Ed è partendo proprio da questo presupposto che vorremmo spendere argomentazioni positive su questa figura e che, ad oggi, seppur a distanza di oltre 3 anni dall’apposizione della prima pietra, non ancora se ne vedono i natali.
La realizzazione di un idoneo percorso trattamentale così come previsto dalle principali norme nazionali ed internazionali (non ultima la Costituzione) renderà sicuramente migliore un mondo qual è quello carcerario talmente falcidiato di eventi critici da relegarlo a mera anticamera dell’inferno.
Avere una personalità che concorra al raggiungimento di tali obiettivi altro non costituirebbe che un ottimo viatico non solo per le aspettative di quei detenuti che hanno deciso o decideranno di cambiare impostazione di vita ma anche e soprattutto per tutti quegli operatori che, in un modo o nell’altro, hanno a che fare con il carcere.
Tra l’altro la storia ci insegna che lavorare in direzione del trattamento molto si riesce a fare per rendere sicuramente più tranquillo un posto altrimenti in balìa di una inevitabile deriva stante i cambiamenti sociali che lo hanno caratterizzato ( molti più stranieri e tossicodipendenti rispetto al passato).
Un esempio su tutti: l’avvento della legge Gozzini e capace di eliminare quasi del tutto il numero di omicidi all’interno dei penitenziari italiani.
Il Garante, che contrariamente a quanto si può pensare non è una figura nuova nello scenario penitenziario mondiale ,ha visto il suo primo approccio nel lontano 1809 in Svezia.
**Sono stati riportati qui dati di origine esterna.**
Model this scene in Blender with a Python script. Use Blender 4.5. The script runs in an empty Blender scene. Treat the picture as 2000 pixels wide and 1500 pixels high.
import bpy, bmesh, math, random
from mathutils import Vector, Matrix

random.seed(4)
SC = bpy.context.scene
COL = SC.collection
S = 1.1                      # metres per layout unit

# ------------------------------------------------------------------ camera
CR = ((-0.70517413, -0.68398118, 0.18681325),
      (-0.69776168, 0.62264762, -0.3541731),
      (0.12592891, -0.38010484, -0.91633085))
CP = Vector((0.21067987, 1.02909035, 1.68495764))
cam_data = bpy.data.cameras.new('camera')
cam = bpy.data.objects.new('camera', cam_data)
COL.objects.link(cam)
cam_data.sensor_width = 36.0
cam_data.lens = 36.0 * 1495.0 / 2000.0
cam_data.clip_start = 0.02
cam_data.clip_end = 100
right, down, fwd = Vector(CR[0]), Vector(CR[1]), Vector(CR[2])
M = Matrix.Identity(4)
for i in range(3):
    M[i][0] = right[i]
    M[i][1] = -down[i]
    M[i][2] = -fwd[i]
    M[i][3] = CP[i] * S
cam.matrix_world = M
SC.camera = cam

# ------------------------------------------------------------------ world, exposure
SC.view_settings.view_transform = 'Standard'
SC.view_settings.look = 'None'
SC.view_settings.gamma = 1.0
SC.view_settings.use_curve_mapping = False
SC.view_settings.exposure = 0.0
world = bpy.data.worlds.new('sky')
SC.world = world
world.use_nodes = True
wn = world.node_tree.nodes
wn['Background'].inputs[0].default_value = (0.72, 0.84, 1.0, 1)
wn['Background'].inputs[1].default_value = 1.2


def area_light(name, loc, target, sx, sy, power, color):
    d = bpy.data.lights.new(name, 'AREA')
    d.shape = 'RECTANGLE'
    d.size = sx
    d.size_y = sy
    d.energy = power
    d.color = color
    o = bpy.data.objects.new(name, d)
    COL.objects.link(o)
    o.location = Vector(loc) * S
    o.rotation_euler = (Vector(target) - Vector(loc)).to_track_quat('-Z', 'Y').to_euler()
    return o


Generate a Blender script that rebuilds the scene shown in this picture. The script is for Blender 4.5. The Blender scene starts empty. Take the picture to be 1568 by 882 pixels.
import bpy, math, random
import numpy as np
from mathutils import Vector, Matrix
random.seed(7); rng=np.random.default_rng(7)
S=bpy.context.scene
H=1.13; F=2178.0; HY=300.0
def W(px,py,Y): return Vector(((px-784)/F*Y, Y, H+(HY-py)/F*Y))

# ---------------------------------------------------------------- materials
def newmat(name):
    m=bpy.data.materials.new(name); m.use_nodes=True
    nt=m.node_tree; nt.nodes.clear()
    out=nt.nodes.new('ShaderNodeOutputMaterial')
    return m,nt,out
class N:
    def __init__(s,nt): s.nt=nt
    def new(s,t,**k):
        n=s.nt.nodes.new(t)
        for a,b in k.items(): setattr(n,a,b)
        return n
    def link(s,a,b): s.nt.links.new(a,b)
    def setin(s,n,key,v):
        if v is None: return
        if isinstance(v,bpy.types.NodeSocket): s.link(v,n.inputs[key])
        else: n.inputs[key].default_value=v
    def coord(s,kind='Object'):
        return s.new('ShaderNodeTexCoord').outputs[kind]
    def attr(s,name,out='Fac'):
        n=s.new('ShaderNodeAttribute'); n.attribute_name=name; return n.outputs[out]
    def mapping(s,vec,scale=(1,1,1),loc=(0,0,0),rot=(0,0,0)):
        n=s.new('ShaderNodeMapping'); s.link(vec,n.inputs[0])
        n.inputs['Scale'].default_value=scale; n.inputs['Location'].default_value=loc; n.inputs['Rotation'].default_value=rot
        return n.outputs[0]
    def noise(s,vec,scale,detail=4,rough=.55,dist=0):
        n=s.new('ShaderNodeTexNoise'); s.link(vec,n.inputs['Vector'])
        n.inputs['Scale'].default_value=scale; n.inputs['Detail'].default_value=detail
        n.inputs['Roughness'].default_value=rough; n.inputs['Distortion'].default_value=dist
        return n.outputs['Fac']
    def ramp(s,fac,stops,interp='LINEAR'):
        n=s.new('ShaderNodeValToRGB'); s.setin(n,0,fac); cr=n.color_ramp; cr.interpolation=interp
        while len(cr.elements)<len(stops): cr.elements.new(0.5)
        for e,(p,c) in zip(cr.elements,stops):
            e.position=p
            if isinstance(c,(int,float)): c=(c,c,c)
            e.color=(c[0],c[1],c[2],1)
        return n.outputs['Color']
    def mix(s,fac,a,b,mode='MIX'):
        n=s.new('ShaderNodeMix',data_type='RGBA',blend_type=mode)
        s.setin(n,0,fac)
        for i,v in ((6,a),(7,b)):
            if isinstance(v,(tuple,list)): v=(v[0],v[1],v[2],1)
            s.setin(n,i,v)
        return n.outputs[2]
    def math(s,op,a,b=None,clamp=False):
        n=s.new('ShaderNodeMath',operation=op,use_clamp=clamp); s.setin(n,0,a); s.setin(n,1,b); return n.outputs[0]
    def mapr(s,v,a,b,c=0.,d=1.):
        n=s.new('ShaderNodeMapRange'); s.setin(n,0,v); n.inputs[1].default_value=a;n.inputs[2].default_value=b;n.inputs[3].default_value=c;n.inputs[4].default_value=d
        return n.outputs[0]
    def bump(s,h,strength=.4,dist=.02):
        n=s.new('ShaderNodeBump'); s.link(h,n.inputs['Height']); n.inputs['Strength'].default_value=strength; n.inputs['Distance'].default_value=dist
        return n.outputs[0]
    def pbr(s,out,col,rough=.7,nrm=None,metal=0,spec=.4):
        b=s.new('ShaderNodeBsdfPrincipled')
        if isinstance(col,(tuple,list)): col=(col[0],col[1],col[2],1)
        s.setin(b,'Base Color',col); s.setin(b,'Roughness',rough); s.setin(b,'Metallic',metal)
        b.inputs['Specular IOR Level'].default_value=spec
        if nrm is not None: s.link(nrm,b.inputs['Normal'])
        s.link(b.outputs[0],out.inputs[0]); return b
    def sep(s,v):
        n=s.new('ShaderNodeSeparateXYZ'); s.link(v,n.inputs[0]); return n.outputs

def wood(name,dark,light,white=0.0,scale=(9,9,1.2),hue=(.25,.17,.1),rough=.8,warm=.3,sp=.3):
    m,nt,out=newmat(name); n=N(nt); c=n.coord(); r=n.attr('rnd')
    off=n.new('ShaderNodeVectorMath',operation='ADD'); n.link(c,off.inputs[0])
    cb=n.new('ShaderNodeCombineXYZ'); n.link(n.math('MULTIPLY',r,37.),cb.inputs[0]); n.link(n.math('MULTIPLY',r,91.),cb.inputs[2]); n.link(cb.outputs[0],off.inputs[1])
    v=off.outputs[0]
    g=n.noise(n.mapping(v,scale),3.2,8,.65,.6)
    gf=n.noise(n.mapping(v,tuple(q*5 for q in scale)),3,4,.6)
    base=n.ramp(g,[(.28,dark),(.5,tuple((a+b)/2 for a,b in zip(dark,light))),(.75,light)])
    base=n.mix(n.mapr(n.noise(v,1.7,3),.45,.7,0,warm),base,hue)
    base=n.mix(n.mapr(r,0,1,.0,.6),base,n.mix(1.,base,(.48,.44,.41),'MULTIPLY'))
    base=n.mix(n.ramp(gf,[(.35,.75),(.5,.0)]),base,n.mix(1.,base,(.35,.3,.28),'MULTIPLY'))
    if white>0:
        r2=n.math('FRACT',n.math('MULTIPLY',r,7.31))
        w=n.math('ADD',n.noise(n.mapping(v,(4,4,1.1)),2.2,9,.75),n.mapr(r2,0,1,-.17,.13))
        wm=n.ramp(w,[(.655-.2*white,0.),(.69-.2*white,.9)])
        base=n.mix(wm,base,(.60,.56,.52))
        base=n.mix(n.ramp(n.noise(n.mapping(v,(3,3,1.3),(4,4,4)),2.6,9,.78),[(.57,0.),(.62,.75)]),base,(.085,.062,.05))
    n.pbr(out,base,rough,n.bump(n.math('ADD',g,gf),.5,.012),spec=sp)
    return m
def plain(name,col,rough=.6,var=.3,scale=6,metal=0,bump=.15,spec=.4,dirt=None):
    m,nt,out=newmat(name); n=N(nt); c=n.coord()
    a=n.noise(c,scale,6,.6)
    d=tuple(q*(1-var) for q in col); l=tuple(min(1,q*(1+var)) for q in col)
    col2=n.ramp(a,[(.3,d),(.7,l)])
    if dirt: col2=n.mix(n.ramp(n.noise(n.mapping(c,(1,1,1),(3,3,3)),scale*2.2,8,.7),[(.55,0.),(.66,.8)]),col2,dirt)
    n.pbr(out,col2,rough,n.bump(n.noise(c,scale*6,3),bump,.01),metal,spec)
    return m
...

Tale nuova impostazione era nata per tutelare i diritti delle persone private o limitate della libertà personale e per sorvegliare l’applicazione delle leggi e dei regolamenti da parte dei giudici e degli ufficiali.
Oggi, tale figura  rivestirebbe i panni, qualora anche l’Abruzzo se ne dotasse, di tutore anche di tutti gli operatori penitenziari.
Far rispettare le leggi allo Stato invitandolo ad attuare tutto ciò che di positivo le leggi che esso stesso ha partorito altro non significherebbe che migliorare le condizioni di tutti.
Far vivere nel diritto il detenuto gli farebbe vivere meglio la carcerazione. Ciò porterebbe come logica conseguenza, attesa l’inevitabile ripercussione positiva che lo stesso avrebbe sul morale del ristretto, un netto miglioramento delle condizioni di chi, e non è sminuente affermarlo, si ritrova a svolgere una delle professioni più debilitanti in assoluto e che la annovera come una delle più drammatiche dal punto di vista della sopportazione psicologica ( 115 suicidi in 12 anni).
Se il Garante concorrerà al raggiungimento degli obiettivi che sia la Costituzione che l’Ordinamento penitenziario si pongono denunciando ciò che noi del sindacato da tempo immemore denunciamo è cioè:
1.    situazioni strutturali al limite dell’indecenza;
2.    condizioni climatiche degne di un paese del terzo mondo;
3.    troppo poco personale preposto al recupero e al reinserimento del reo;
4.    sanità penitenziaria non degna di essere chiamata tale ( a tal proposito il passaggio del sistema sanitario sotto l’egida delle ASL avvenuto nel 2008 non ha fatto altro che peggiorare la situazione);
5.    sovraffollamento carcerario;

La Uil non potrà altro che benedirne l’avvento.